# Exercise
Gather all lines with the word "picture" in them.
[START]
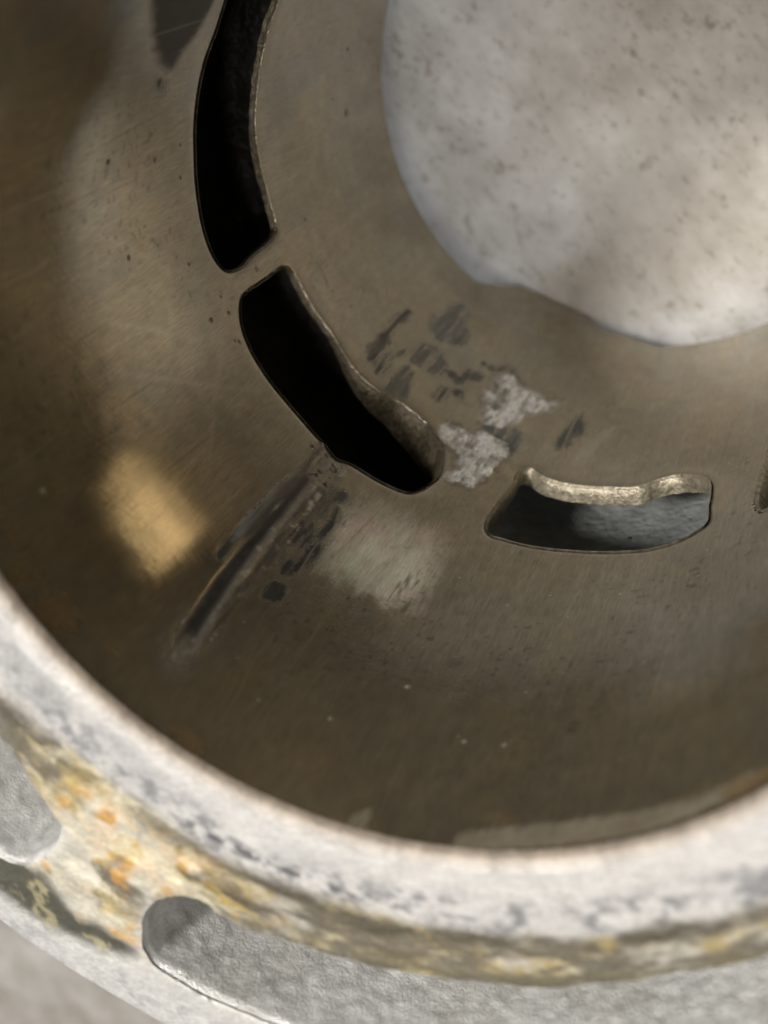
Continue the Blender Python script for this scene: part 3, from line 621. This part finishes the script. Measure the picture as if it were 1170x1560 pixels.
# blue-black scratchy line on the inner land
dp(np.exp(-((dy - 1.165 - 0.02 * (n_c - .5)) / 0.010) ** 2) * sstep(0.44, 0.56, n_f) * sstep(-2.15, -2.05, ta) * sstep(-1.55, -1.75, ta) * 0.9, (0.09, 0.09, 0.10))
# dark oily streak left of the web
stk = np.exp(-((dy - 1.33 - 0.03 * (n_c - .5)) / 0.035) ** 2) * sstep(-2.32, -2.15, ta) * sstep(-1.75, -1.95, ta)
dp(stk * sstep(0.38, 0.56, n_t) * 0.9, (0.11, 0.085, 0.05)); dp(stk * sstep(0.5, 0.6, n_f) * 0.6, (0.55, 0.38, 0.10))
# rust at the web between the pockets
web = sstep(-2.36, -2.22, ta) * sstep(-1.92, -2.02, ta) * sstep(1.20, 1.30, dy) * sstep(1.70, 1.62, dy)
dp(web * sstep(0.40, 0.55, n_a) * 0.85, (0.66, 0.50, 0.20)); dp(web * sstep(0.50, 0.68, n_b) * 0.7, (0.62, 0.34, 0.08))
dp(web * sstep(0.50, 0.60, fbm(px * 9 + 3, py * 9, 210, 4)) * 0.6, (0.70, 0.67, 0.58))
# outer rim paler, with grey smears
dp(sstep(1.70, 1.77, dy) * 0.8, np.array([0.62, 0.62, 0.61]) * 1.0); dp(sstep(1.72, 1.78, dy) * sstep(0.52, 0.62, n_b) * 0.5, (0.36, 0.36, 0.36))
# clean bright worn edge round each pocket
for Q, nr in POCKETS[:2]:
    lo = Q.min(0) - 0.1; hi = Q.max(0) + 0.1
    m = np.where((dx > lo[0]) & (dx < hi[0]) & (dy > lo[1]) & (dy < hi[1]))[0]
    sd, _, _ = sdf(dx[m], dy[m], Q[::2]); ed = np.zeros(len(dx)); ed[m] = np.exp(-np.clip(sd, 0, None) / 0.018)
    outer = sstep(1.5, 1.6, dy); endm = sstep(-1.93, -2.0, ta) * sstep(1.36, 1.46, dy)
    dp(ed * np.clip(outer + endm, 0, 1) * 0.7, (0.62, 0.62, 0.60)); dz -= 0.004 * np.where(ed > 0, ed ** 2, 0)
# dirty shallow groove
gq = smooth_poly(D['groove'], 0.01)
m = np.where((ta < -2.0) & (dy > 1.55) & (dy < 1.85))[0]
ext = np.vstack([np.array(D['groove'])[:1] * 0 + [(-2.60, 1.70)], np.array(D['groove'])[1:-1], [(-2.60, 1.79)]])
sd, _, _ = sdf(ta[m] * 1.5, dy[m], smooth_poly(ext * [1.5, 1], 0.01)); sd = sd + 0.03 * (n_b[m] - 0.5) - 0.012
ga = np.zeros(len(dx)); ga[m] = 1 - sstep(-0.03, 0.025, sd)
dp(ga * 0.95, np.array([0.07, 0.068, 0.05])); dp(ga * sstep(0.55, 0.65, n_b) * 0.8, (0.40, 0.36, 0.22)); dz -= 0.010 * ga
dz += 0.006 * (n_b - 0.5) * sstep(1.12, 1.2, dy)
Vdk = np.stack([dy * np.cos(ta), dy * np.sin(ta), dz], 1)
fdk = grid_faces(nx, ny, True); kd = ~din[fdk].any(1)
for Q, nr in POCKETS:
    fx = dx[fdk].mean(1); fy = dy[fdk].mean(1)
    cand = np.where(kd & (fx > Q[:, 0].min()) & (fx < Q[:, 0].max()) & (fy > Q[:, 1].min()) & (fy < Q[:, 1].max()))[0]
    sd, _, _ = sdf(fx[cand], fy[cand], Q); kd[cand[sd < -1e-4]] = False
part(sub_obj('deck_face', Vdk, fdk, kd, M_DECK, root, {'col': np.clip(dc, 0.02, 0.82), 'rg': drg}, np.stack([dx, dy], 1)), 'white corroded deck face with yellow and black stains')

for Q, nr in POCKETS:
    n = len(Q); rings = []
    depths = np.concatenate([[0.0, 0.006, 0.014, 0.024], np.arange(0.032, 0.56, 0.009), np.linspace(0.6, 0.95, 8)])
    tq = np.cumsum(np.linalg.norm(Q - np.roll(Q, 1, 0), axis=1))
    for i, z in enumerate(depths):
        ins = np.interp(z, [0, 0.006, 0.014, 0.024, 0.95], [-0.004, 0.0, 0.004, 0.006, 0.02])
        ds_ = (fbm(tq * 34, tq * 0 + z * 34, 221, 4, 0.7) - 0.5) * 0.013 * min(1, z / 0.05)
        q = Q - nr * (ins + ds_)[:, None]
        rings.append(cyl(q[:, 0] / 1.5, q[:, 1], -z - 0.008 + 0 * tq))
    ctr = q.mean(0)
    q4 = ctr + (q - ctr) * [1, 0.05]
    rings.append(cyl(q4[:, 0] / 1.5, q4[:, 1], -0.97 + 0 * tq))
    Vp, fp = loft(rings)
    part(mesh_obj('water_pocket', Vp, fp, M_CAST, root))

# ---- outer casting and skirt
to = np.linspace(-math.pi, math.pi, 181)[:-1]
eo = 1.0; zo = -0.018 - 0.10 * (0.38 ** 2) * 6
prof = [(1.93, zo), (1.945, zo - 0.05), (1.95, zo - 0.12), (1.95, -2.30), (1.93, -2.38), (1.90, -2.40), (1.12, -2.40)]
Vb, fb = loft([cyl(to, r, z) for r, z in prof])
part(mesh_obj('outer_casting', Vb, fb, M_BODY, root))
ts = np.sort(np.concatenate([th, []]))
rs = [cyl(ts, 1.0005, z_end(ts) + 0.001), cyl(ts, 1.006, z_end(ts) - 0.003), cyl(ts, 1.094, z_end(ts) - 0.003), cyl(ts, 1.10, z_end(ts) + 0.003), cyl(ts, 1.10, -2.40), cyl(ts, 1.13, -2.395)]
Vs, fs_ = loft(rs)
part(mesh_obj('skirt', Vs, fs_, M_BODY, root))
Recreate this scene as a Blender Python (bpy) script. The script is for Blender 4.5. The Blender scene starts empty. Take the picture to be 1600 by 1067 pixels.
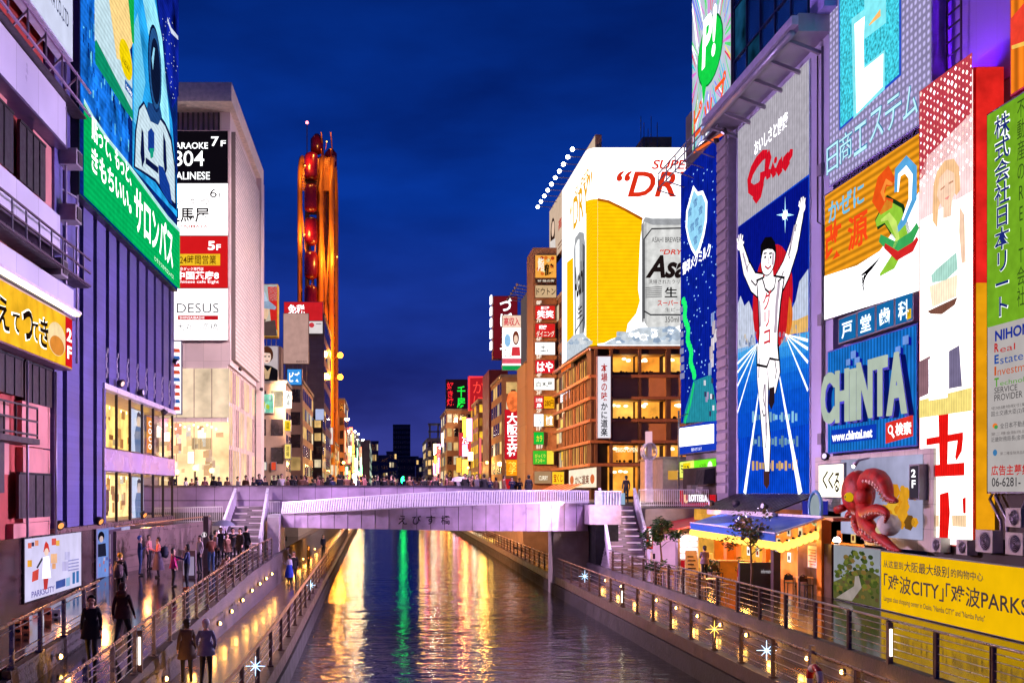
import bpy, math, random
from mathutils import Vector, Matrix
random.seed(11)
SC = bpy.context.scene
COL = SC.collection
# ---------------------------------------------------------------- camera, sky, exposure
F, VX, VY, EYE = 1600.0, 595.0, 770.0, 5.0      # lens, vanishing point of the canal and eye height
cd = bpy.data.cameras.new('camera'); cam = bpy.data.objects.new('camera', cd); COL.objects.link(cam)
cam.location = (0, 0, EYE); cam.rotation_euler = (math.radians(90), 0, 0)
cd.sensor_width = 36; cd.lens = 36; cd.shift_x = 205 / 1600; cd.shift_y = 236.5 / 1600
cd.clip_start = .1; cd.clip_end = 4000
SC.camera = cam
SC.view_settings.view_transform = 'Standard'; SC.view_settings.look = 'None'
SC.view_settings.exposure = 0.0; SC.view_settings.gamma = 1
SC.cycles.use_denoising = True; SC.cycles.max_bounces = 6; SC.cycles.diffuse_bounces = 3
SC.cycles.glossy_bounces = 4; SC.cycles.transmission_bounces = 4
SC.cycles.sample_clamp_indirect = 4.0; SC.cycles.sample_clamp_direct = 0
SC.cycles.caustics_reflective = False; SC.cycles.caustics_refractive = False

def lin(c):
    return tuple(((x / 255) / 12.92 if x <= 10 else (((x / 255) + .055) / 1.055) ** 2.4) for x in c)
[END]
# Worked answer
Continue the Blender Python script for this scene: part 3, from line 621. This part finishes the script. Measure the picture as if it were 1170x1560 pixels.
Recreate this scene as a Blender Python (bpy) script. The script is for Blender 4.5. The Blender scene starts empty. Take the picture to be 1600 by 1067 pixels.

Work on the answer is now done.